One characteristic of Bulk Migration is the ability to customize several aspects of the Guest OS.
In general, it is best practice when migrating virtual machines on an extended network to keep a virtual machine's IP address, MAC address, and overall identity. In some scenarios, it can be beneficial to modify a VM’s characteristics. For example, it might be necessary to migrate non-production workloads to free up private network prefixes, and making these changes during the migration can save the effort of manually updating the VM settings after the migration. The following guest customizations are available:
- Guest OS Hostname
- IP Address
- Gateway
- Netmask (Subnet Mask)
- Primary DNS
- Secondary DNS
- Security Identifier (Windows SID)
- Run Pre- or Post-Guest Customization scripts
Guest customization is available only for specific guest OS types. See Guest OS Types for Guest Customization.
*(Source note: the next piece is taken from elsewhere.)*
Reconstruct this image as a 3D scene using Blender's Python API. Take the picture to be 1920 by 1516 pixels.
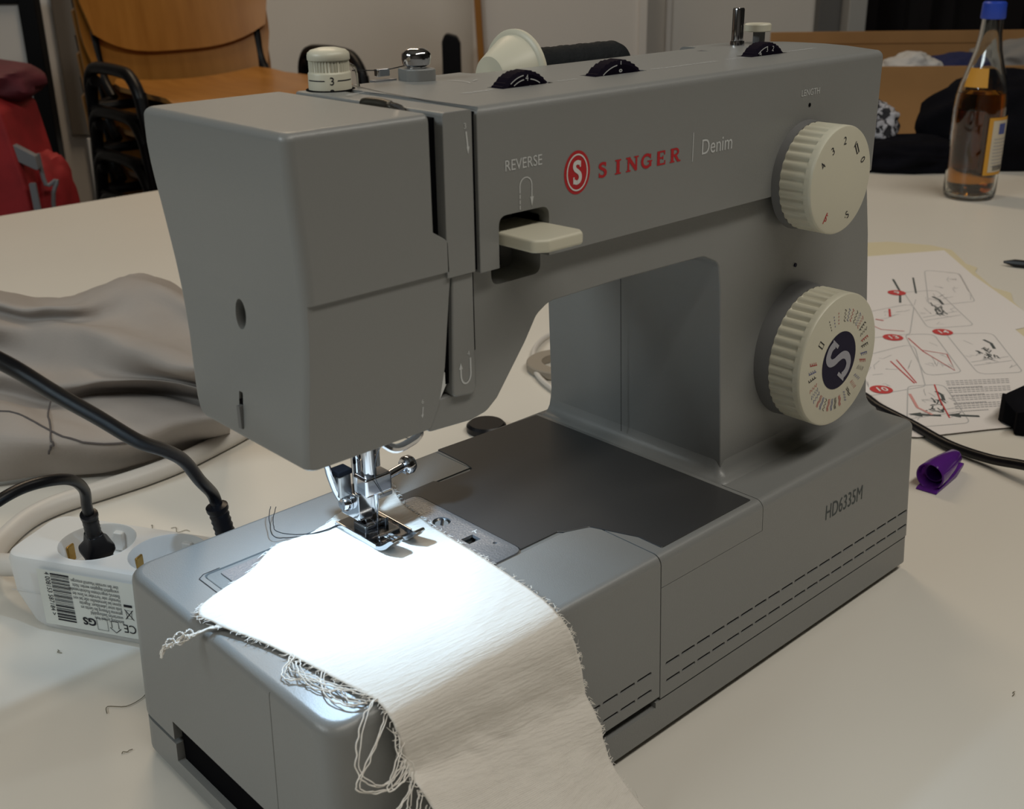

You select guest customizations using the Edit Extended Options in the Migration interface. Certain customization options only appear when you select the Edit Extended Options on a virtual machine level.
HCX applies the guest customization options during the switchover phase when the virtual machine is powered on.
This functionality is also supported for reverse migrations.
When changing Guest OS information, HCX does not store the original settings.
All values must be specified in the wizard, even those that must remain unchanged.
Values will be cleared on the migrated virtual machine for fields left empty if IP Customization is configured.
For details about the Extended Options available for Bulk migration, see Additional Migration Settings.
Changing the Security Identifier of a Windows machine that is already the member of a Windows domain breaks the domain relationship and requires the machine to be re-joined. On a domain controller, this operation can impact the domain. By default, the Generate New Security Identifier (SID) option is not selected.